Several other ventures are either underway, or will be up and running soon, including the cutting-edge Carbon Engineering facility and the controversial Woodfibre LNG plant. In addition, the tantalizing prospect of a cruise ship port and the associated economic spinoffs has been bandied about for at least a decade and a half, if not longer. 

With the publication of the Squamish Marine Action Strategy, the District has sharpened its focus on reclaiming, remediating and redeveloping the waterfront. Included under that trifecta of headings is the creation of new industries and greater access for industrial, commercial, and recreational users. According to a study published by the David Suzuki Foundation, marine services alone could provide an estimated $2.8 billion per year in value.

Coun. Eric Andersen believes enhanced marine facilities on the oceanfront could lead to green transportation solutions, specifically, the use of barges instead of trucks for bulk hauling from Squamish. Currently, barges use the recreational boat launch, but companies also drive freight, such as pre-fab housing units, to the Vancouver waterfront where the loads are transferred to barges. 

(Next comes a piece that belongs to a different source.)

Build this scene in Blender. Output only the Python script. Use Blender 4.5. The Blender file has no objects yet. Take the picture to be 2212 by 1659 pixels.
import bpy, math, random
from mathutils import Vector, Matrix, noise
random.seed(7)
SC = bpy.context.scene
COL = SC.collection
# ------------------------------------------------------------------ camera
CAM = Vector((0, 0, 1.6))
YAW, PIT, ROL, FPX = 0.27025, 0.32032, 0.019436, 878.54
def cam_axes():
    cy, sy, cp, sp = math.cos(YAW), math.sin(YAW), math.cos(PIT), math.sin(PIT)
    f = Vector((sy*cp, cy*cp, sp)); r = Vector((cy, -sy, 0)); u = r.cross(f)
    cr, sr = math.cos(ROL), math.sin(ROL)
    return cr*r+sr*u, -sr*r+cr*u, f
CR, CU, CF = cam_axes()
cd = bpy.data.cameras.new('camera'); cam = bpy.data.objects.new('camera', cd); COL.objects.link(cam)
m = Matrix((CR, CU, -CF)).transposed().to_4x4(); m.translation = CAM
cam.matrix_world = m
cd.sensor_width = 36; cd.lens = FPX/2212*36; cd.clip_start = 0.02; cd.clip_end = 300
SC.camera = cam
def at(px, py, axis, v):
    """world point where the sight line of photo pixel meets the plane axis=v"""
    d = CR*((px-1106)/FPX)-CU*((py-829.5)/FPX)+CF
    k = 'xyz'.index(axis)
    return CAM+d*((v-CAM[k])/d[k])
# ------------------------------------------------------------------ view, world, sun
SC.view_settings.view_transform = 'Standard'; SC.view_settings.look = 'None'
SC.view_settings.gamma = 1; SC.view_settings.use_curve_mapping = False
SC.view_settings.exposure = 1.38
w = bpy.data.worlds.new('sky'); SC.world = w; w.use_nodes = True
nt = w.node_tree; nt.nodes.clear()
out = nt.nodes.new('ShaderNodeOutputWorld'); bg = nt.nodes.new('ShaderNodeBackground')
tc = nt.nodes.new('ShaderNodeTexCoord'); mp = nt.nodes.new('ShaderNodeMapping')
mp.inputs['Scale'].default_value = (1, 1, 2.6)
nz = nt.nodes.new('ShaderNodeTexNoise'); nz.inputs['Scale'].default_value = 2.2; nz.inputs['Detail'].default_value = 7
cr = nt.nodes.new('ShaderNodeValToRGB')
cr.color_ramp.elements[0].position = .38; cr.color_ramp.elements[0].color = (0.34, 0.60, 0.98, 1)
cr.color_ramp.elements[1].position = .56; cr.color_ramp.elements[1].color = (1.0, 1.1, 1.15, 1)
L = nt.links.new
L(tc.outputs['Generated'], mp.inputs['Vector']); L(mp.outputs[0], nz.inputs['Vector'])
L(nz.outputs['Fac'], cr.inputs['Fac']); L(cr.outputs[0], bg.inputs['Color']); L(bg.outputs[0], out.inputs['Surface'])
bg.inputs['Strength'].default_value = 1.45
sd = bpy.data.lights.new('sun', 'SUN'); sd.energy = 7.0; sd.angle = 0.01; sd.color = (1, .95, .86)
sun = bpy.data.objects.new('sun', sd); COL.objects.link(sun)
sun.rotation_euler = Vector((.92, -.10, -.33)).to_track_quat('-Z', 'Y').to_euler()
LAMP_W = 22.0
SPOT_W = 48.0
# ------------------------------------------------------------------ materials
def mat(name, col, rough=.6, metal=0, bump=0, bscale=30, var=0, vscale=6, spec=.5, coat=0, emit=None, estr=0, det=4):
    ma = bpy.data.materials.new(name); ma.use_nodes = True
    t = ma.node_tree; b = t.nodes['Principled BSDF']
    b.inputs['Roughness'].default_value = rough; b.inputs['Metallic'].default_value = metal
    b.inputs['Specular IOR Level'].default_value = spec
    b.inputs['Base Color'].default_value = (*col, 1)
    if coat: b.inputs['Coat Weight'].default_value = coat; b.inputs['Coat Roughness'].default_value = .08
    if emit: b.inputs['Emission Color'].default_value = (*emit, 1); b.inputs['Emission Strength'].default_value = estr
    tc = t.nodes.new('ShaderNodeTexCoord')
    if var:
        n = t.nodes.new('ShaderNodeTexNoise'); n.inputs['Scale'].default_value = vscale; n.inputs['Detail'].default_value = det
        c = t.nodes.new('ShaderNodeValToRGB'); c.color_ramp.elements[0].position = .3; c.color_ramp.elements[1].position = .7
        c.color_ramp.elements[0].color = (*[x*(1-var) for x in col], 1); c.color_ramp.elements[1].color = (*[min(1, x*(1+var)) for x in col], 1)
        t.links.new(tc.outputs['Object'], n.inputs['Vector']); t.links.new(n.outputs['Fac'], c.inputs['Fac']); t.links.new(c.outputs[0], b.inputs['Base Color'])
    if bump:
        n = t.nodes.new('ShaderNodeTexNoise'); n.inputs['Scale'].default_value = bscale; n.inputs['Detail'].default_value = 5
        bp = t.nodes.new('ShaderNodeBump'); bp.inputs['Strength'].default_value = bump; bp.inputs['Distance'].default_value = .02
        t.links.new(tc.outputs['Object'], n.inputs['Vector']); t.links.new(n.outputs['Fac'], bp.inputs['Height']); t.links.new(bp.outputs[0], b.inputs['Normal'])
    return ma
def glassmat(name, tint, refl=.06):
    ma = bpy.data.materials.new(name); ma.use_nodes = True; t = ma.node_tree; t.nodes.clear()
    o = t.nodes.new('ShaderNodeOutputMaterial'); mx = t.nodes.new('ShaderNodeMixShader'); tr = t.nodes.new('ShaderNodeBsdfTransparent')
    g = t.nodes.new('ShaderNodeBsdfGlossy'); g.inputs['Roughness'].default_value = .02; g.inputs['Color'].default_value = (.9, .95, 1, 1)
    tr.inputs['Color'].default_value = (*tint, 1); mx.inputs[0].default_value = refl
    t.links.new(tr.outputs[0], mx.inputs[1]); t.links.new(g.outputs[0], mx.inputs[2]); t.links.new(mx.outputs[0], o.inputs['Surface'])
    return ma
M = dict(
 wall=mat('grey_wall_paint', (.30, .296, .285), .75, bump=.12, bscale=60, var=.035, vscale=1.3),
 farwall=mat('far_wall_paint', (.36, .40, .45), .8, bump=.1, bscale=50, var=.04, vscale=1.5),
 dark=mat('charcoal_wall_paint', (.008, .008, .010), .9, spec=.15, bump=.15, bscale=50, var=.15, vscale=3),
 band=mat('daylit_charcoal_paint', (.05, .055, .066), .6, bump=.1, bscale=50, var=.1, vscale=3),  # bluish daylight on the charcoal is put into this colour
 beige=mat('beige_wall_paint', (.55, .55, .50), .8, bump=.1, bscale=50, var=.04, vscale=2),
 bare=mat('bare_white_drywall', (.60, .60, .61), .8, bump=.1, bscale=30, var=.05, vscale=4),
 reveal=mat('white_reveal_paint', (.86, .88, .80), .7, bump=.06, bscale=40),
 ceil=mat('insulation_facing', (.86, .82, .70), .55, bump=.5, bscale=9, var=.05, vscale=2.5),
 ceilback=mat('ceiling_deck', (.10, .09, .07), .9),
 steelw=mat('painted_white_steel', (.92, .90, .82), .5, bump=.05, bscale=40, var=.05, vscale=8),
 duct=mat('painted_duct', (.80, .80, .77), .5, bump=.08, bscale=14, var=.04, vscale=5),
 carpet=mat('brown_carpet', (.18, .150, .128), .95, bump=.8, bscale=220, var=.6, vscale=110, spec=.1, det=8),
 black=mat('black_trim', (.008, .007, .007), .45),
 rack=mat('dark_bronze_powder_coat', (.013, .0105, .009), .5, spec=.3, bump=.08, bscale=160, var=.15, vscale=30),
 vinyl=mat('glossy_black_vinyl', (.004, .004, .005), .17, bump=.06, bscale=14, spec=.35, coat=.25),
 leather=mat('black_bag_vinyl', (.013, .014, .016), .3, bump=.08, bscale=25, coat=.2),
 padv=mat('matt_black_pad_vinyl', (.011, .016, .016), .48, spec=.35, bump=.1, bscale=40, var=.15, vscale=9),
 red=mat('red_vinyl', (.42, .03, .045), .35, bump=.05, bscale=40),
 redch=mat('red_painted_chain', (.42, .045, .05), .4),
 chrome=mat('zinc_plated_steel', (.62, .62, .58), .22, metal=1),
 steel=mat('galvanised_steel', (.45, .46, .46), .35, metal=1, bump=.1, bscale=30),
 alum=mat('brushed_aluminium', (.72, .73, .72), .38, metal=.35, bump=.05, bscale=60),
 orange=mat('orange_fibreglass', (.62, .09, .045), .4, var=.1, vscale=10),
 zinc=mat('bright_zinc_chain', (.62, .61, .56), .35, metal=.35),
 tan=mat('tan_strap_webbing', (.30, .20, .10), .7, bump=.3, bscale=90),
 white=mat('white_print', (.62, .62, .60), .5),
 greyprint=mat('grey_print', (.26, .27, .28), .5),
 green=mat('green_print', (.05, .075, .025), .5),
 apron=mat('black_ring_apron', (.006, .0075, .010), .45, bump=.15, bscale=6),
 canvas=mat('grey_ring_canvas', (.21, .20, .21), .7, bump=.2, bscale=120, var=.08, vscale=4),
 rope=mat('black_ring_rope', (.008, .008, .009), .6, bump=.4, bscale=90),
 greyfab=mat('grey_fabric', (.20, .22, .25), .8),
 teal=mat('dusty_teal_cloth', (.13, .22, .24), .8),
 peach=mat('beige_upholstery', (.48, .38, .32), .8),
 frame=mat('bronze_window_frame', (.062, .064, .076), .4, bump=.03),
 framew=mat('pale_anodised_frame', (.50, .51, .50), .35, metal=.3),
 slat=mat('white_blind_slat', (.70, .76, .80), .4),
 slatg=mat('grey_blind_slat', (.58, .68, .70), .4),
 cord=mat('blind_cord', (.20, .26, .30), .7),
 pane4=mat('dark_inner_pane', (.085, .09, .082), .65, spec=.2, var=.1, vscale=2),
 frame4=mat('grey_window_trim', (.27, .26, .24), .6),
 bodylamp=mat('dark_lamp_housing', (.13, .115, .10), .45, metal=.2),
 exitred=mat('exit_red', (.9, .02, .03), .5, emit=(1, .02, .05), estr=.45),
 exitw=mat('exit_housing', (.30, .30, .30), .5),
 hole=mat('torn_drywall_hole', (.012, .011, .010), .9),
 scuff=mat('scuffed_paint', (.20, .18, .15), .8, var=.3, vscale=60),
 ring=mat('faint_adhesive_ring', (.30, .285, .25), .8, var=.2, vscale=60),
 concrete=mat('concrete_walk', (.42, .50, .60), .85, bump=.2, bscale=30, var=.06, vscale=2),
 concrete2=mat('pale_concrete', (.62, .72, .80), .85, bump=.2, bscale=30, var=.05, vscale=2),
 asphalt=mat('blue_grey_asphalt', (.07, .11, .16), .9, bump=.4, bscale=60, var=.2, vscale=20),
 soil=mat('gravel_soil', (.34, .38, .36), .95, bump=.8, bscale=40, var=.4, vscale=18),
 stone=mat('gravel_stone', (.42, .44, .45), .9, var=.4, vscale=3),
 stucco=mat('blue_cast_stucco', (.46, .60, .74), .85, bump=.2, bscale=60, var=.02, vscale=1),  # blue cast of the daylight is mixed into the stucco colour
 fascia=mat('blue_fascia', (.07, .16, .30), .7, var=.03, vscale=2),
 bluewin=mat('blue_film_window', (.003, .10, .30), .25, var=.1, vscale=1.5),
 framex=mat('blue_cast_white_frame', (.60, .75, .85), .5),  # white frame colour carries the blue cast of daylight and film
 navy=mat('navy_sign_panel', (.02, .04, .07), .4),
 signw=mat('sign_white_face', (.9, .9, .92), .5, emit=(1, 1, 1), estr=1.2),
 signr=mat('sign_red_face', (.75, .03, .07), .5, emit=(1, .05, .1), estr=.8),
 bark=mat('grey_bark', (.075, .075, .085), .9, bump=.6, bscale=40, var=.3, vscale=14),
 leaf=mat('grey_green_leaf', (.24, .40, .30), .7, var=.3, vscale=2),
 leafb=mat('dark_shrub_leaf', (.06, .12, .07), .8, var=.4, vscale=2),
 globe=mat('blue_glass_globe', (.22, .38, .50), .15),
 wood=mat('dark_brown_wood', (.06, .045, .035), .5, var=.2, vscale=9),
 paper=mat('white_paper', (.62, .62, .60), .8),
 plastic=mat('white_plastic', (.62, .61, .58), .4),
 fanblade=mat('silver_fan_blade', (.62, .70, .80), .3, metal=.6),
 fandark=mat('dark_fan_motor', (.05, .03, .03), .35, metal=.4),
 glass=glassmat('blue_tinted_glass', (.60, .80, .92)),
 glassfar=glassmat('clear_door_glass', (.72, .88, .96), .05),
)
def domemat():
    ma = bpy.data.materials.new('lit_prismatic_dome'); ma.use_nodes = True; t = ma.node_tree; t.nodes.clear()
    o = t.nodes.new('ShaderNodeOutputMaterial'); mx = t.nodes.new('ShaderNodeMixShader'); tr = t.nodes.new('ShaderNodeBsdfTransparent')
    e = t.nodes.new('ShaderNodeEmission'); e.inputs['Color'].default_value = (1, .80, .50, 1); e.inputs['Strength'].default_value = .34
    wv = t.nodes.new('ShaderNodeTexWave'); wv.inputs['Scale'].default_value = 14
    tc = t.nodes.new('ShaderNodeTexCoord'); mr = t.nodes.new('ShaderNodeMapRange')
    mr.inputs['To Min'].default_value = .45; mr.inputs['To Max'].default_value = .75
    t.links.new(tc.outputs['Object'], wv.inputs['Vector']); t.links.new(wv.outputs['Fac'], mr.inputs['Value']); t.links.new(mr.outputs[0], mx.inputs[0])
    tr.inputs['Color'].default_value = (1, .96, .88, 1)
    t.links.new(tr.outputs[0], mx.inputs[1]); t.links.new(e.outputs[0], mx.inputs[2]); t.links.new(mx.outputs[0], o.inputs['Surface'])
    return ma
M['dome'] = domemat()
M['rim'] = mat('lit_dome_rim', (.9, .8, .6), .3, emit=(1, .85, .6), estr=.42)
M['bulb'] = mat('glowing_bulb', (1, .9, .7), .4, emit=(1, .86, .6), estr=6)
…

Of course, the biggest project to hit the upper shores of Howe Sound will be the long-awaited Newport Beach mega development, spearheaded by Cornerstone Developments.  “The combination of the natural spirit of this place and the innovative minds of those who call it home will foster a lifestyle that inspires an all-inclusive employment spectrum and learning environment,” reads the company’s website.

But woven into the fabric of all that budding commercial activity is a series of obstacles highlighted in the Marine Action Strategy and other sources. In the face of climate change, the demand for extensive flood control structures is gaining more traction. There are also safety issues related to congestion in the harbour and adjoining waterways. Other concerns are insufficient moorage space, and inadequate facilities, including the lack of a community boat launch and marine fuel stations. 

Last July, the Squamish Chamber of Commerce sent an unambiguous message to officials of all three levels of government about the need for dredging at the mouth of the Mamquam Blind Channel. “Marine safety, community economic development and quality of life are affected by navigation channel constraints in this key zone of the harbour. Vessels are encountering difficulties and are being grounded with increasing regularity,” the letter stated.

As it stands, the Squamish oceanfront has the potential to become a major civic and commercial hub. Over the next decade, getting all our ducks in a row to harness that capacity will be the biggest challenge.